Vindicator Logo

YOUNGSTOWN Funding for study on river dredging receives approval

By David Skolnick

Monday, July 21, 2003


The dredging would cost $100 million and take 12 to 15 years to complete.
By DAVID SKOLNICK
VINDICATOR POLITICS WRITER
YOUNGSTOWN -- The final piece of funding for a feasibility study on the dredging of the Mahoning River received approval by the U.S. Senate Appropriations Committee.
U.S. Sens. Mike DeWine, R-Ohio, a member of the Senate Appropriations Committee, and George Voinovich, R-Ohio, announced that the committee approved $942,000 in funding for the study as part of the Energy and Water Appropriations Bill.
Senate OK needed
The funding needs to be approved by the Senate, which could come as early as next week, and then make it through a conference committee with House leaders.

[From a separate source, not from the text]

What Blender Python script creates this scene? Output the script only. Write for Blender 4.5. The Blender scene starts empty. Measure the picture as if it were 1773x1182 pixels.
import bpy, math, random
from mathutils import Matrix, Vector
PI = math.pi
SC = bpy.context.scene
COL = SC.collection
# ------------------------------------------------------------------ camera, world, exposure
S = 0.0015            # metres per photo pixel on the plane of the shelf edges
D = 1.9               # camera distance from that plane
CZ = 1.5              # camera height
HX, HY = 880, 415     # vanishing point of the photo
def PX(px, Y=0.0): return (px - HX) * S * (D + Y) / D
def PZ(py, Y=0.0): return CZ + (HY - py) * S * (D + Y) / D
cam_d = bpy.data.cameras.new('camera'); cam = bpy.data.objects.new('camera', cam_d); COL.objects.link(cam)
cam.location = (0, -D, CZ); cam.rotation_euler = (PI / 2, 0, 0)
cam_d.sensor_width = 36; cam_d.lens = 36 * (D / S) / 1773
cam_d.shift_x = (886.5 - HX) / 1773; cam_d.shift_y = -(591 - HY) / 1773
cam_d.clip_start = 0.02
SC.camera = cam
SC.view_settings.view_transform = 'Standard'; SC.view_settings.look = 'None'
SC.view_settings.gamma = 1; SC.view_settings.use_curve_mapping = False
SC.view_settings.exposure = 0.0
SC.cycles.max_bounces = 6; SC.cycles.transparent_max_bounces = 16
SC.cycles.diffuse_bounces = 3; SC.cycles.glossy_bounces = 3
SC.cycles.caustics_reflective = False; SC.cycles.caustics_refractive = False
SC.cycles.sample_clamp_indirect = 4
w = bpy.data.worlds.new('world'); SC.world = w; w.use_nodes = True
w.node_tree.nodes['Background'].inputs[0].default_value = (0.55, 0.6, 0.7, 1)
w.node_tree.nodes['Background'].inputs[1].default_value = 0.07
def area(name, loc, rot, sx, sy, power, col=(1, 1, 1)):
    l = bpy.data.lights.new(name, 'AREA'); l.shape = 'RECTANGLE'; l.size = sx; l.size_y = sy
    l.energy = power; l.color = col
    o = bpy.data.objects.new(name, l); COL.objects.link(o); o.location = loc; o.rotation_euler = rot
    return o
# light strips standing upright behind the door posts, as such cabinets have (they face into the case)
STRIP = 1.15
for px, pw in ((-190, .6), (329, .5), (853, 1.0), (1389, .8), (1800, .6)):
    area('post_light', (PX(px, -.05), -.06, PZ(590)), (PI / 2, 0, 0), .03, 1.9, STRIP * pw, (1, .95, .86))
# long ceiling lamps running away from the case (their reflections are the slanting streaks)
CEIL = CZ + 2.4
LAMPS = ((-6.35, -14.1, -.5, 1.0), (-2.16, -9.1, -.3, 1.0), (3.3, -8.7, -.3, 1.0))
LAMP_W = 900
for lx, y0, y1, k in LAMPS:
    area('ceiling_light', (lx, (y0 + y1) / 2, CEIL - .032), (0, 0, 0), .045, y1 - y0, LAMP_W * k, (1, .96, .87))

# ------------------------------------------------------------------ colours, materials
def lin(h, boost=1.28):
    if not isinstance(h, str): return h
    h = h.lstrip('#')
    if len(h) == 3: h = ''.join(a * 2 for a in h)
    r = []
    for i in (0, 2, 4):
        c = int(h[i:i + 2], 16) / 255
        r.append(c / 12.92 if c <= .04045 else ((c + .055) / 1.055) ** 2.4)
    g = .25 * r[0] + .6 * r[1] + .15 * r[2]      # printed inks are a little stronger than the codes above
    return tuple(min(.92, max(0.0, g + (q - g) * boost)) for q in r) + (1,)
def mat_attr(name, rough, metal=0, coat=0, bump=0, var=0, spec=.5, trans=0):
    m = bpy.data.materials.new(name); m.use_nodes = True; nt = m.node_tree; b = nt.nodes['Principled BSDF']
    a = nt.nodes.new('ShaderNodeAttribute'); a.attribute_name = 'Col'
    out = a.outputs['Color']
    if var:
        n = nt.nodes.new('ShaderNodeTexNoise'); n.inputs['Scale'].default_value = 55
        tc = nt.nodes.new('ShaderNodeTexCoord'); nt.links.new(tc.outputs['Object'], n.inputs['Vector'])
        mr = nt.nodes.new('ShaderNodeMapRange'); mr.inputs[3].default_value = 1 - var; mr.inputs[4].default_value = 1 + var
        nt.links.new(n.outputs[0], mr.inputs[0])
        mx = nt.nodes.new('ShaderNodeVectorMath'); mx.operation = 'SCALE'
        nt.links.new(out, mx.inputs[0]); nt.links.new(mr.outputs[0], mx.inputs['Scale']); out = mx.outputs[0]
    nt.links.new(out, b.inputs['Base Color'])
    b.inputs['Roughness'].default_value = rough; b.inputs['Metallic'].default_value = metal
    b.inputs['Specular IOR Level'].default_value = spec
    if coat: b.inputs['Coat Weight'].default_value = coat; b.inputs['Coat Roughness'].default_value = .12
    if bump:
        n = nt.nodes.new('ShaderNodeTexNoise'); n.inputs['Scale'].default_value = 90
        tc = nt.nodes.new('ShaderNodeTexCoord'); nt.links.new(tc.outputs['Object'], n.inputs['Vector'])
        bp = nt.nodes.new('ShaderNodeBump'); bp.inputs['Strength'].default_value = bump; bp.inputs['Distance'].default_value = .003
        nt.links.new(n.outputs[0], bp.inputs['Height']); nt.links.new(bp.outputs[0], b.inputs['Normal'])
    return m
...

The senators will work to ensure that the river study money remains in the final bill.
The money would fund the final phase of a $3 million study that focuses on removing industrially contaminated sediment from 31 miles of the river between Warren and the Pennsylvania line.
If Congress approves the funding, the study would be finished by September 2004, said Carmen Rozzi of the U.S. Army Corps of Engineers in Pittsburgh, who is the project's manager.
Cost and time
The corps estimates the dredging would cost about $100 million, and the cleanup would take 12 to 15 years, Rozzi said.
The funding is going to be a challenge, with 65 percent to be paid by the federal government, said Rozzi and William DeCicco, chairman of the Mahoning River Consortium, a group advocating the restoration and revitalization of the river.
The rest would have to come from local or state funding.
Phases
The dredging would be broken up into phases so obtaining funding for the work could be easier, Rozzi and DeCicco said.
There is about 750,000 cubic yards of sediment in the river contaminated by decades of accumulation from steel and other industries from Warren to Lowellville.
The Ohio Department of Health has maintained an advisory since 1988 against swimming or wading in that 31-mile section of the river or eating fish caught there.
"A clean river will add to the quality of life for future generations," DeCicco said. "It has been successful in other parts of the country. It can make this area a desirable place."